**Exercise goal:** Transcribe exactly the span of lines that begins the records and ends with the line holding "PI = math.pi", both boundary lines included.

**Stored rows:**
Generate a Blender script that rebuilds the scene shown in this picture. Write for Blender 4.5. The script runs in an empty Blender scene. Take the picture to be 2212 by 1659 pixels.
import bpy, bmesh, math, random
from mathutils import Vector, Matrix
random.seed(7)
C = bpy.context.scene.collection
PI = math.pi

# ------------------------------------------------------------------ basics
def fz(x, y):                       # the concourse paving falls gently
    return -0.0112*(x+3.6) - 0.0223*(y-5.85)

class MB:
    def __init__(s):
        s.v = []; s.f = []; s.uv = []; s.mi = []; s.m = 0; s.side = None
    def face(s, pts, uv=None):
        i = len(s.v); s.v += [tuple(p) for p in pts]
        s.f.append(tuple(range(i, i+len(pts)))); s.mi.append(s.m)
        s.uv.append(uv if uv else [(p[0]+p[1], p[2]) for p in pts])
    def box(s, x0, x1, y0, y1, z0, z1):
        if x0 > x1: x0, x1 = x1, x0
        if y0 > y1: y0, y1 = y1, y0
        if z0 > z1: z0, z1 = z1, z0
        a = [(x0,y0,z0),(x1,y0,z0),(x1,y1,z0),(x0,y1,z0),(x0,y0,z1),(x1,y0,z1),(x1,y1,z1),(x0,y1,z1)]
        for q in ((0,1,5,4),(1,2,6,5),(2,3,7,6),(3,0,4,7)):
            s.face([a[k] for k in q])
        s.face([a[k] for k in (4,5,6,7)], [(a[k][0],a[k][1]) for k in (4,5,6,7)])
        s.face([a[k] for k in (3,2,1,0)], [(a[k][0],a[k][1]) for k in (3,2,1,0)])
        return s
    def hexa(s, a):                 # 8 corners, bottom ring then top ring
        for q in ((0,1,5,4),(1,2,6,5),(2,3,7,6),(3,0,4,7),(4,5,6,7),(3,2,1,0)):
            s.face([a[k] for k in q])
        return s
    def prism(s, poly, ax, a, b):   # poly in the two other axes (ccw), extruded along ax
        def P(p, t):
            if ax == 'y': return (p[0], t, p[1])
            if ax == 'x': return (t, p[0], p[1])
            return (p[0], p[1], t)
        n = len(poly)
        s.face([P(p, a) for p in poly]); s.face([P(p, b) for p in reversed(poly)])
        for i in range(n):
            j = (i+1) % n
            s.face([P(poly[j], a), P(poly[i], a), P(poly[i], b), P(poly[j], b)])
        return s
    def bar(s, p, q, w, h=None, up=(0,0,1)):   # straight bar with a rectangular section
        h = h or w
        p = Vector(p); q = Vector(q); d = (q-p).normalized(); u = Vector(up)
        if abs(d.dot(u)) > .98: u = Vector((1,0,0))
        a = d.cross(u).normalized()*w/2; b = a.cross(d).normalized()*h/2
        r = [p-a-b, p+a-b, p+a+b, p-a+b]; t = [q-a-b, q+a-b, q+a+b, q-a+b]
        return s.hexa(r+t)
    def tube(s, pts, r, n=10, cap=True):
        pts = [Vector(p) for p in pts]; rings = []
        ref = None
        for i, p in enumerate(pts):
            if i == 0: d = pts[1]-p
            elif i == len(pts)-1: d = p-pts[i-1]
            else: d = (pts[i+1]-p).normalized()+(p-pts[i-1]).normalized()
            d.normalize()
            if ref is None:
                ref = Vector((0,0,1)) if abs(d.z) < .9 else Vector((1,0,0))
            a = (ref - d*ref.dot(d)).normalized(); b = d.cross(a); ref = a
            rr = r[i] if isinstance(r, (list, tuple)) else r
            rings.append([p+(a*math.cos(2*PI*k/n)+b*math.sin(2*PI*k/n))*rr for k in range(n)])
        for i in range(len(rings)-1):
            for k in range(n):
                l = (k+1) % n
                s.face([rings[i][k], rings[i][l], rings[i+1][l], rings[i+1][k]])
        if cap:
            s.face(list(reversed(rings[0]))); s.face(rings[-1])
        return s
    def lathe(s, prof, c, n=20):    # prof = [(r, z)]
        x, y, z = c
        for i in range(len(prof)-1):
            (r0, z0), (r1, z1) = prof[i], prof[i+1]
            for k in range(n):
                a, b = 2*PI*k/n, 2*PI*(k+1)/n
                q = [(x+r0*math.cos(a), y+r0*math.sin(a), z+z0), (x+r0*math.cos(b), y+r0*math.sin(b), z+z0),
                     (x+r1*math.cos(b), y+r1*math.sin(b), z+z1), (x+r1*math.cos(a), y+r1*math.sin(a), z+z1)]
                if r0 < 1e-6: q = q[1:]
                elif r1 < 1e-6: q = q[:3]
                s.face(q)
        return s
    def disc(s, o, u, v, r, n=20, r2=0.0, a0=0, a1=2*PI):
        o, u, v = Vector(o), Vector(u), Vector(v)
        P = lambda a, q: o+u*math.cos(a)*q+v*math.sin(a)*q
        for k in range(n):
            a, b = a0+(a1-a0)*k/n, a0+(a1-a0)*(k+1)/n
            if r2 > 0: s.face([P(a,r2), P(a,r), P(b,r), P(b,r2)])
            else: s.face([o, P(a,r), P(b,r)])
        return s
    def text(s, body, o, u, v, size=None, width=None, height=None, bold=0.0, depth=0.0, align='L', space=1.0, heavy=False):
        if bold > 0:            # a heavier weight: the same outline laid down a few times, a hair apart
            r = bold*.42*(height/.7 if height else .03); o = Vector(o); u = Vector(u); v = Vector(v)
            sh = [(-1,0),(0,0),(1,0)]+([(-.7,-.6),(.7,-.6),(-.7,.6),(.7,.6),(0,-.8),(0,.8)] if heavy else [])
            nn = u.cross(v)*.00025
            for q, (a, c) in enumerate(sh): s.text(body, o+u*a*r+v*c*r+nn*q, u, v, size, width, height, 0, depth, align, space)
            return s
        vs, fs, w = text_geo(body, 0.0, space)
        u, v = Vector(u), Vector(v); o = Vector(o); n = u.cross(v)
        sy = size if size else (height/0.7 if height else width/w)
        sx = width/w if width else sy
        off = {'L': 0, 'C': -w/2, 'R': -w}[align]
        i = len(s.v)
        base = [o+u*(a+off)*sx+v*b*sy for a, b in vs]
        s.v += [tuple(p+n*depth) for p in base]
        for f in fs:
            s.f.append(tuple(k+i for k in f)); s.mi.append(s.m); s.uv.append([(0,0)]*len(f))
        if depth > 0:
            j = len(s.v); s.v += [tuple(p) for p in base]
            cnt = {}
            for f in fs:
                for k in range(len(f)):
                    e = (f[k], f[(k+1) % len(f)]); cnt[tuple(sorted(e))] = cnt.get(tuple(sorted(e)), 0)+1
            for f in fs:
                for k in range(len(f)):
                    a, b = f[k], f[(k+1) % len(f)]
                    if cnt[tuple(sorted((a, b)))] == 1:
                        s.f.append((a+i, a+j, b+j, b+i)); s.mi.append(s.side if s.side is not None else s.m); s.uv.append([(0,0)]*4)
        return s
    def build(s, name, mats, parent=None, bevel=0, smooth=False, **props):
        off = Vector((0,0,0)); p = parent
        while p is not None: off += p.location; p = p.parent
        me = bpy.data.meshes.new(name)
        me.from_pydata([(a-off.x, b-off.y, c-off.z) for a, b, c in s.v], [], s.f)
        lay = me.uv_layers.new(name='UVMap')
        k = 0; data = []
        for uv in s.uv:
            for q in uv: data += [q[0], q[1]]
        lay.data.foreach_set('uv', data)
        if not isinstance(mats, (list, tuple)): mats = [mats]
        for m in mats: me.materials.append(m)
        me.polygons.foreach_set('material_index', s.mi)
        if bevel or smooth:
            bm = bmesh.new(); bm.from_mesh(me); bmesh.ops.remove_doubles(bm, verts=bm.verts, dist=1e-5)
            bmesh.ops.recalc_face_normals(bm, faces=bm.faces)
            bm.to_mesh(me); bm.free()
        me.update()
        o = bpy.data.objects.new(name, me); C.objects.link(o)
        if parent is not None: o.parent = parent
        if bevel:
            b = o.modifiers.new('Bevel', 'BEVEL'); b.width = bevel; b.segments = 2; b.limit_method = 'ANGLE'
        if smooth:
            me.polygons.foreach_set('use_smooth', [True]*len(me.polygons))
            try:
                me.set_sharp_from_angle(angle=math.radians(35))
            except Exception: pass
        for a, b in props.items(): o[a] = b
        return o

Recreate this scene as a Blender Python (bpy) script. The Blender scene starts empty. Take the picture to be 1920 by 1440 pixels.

**Complete response:**
Generate a Blender script that rebuilds the scene shown in this picture. Write for Blender 4.5. The script runs in an empty Blender scene. Take the picture to be 2212 by 1659 pixels.
import bpy, bmesh, math, random
from mathutils import Vector, Matrix
random.seed(7)
C = bpy.context.scene.collection
PI = math.pi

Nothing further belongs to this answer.